Existem duas versões deste retrato, ambas executadas em Junho de 1890 – a segunda versão da obra encontra-se no Museu d`Orsay, em Paris. Em ambas as versões o Dr. Gachet surge sentado à mesa, com a cabeça apoiada no braço direito. Apesar da semelhança na forma, são facilmente diferenciáveis pelo seu estilo. As cores utilizadas nas duas versões não são as mesmas, mas é sobretudo na pincelada que diferem.
Matilde Asensi escreveu Sakura inspirada num caso verídico. O milionário japonês Ryoei Saito, furioso com o pagamento de impostos elevadíssimos pela compra da obra de arte imposto pelo governo japonês, anuncia que o quadro desaparecerá com a sua morte, cremado juntamente com o seu corpo.
Em 1996, com a morte Ryoei Saito, o quadro nunca mais foi visto. Os enigmas sucedem-se. Matilde Asensi, numa escrita rigorosa e ritmada, dá vida a um grupo de cinco pessoas que contribuem significativamente para desvendar os mistérios desta aventura cultural, histórica e artística, focada em encontrar o quadro desaparecido.
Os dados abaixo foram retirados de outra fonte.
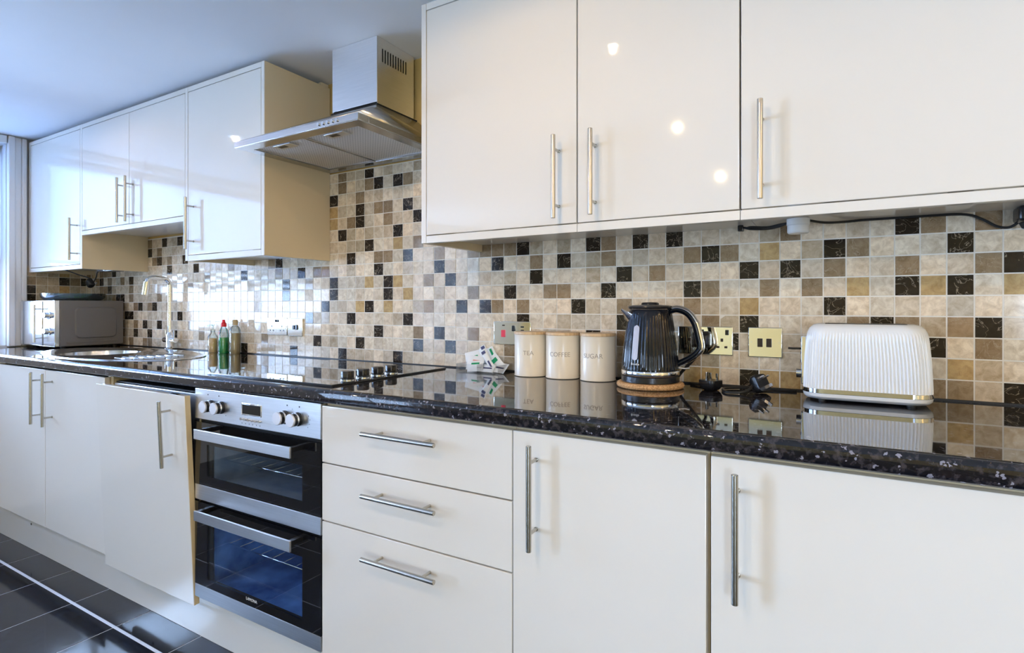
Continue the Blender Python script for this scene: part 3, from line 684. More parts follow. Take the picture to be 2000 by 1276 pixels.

O grupo de cinco pessoas, tão desiguais, vão entrelaçando afinidades, simpatias e interesses, relevantes para o sucesso da aventura.
Durante a leitura são várias as referências ao quadro, à pintura de Van Gogh, às técnicas de pintura, às texturas e às misturas necessárias para conseguir a cor perfeita e a preferida do artista: “Van Gogh nunca usava o azul-cerúlo – protestou Ichiro. Não gostava da cor. Preferia usar azul-cobalto ou ultramarino com amarelo de cádmio”. A discussão entre galeristas sobre as vantagens das plataformas de leilões online conduz-nos a uma reflexão sobre o valor da arte, bem como à democratização da estética no mundo contemporâneo.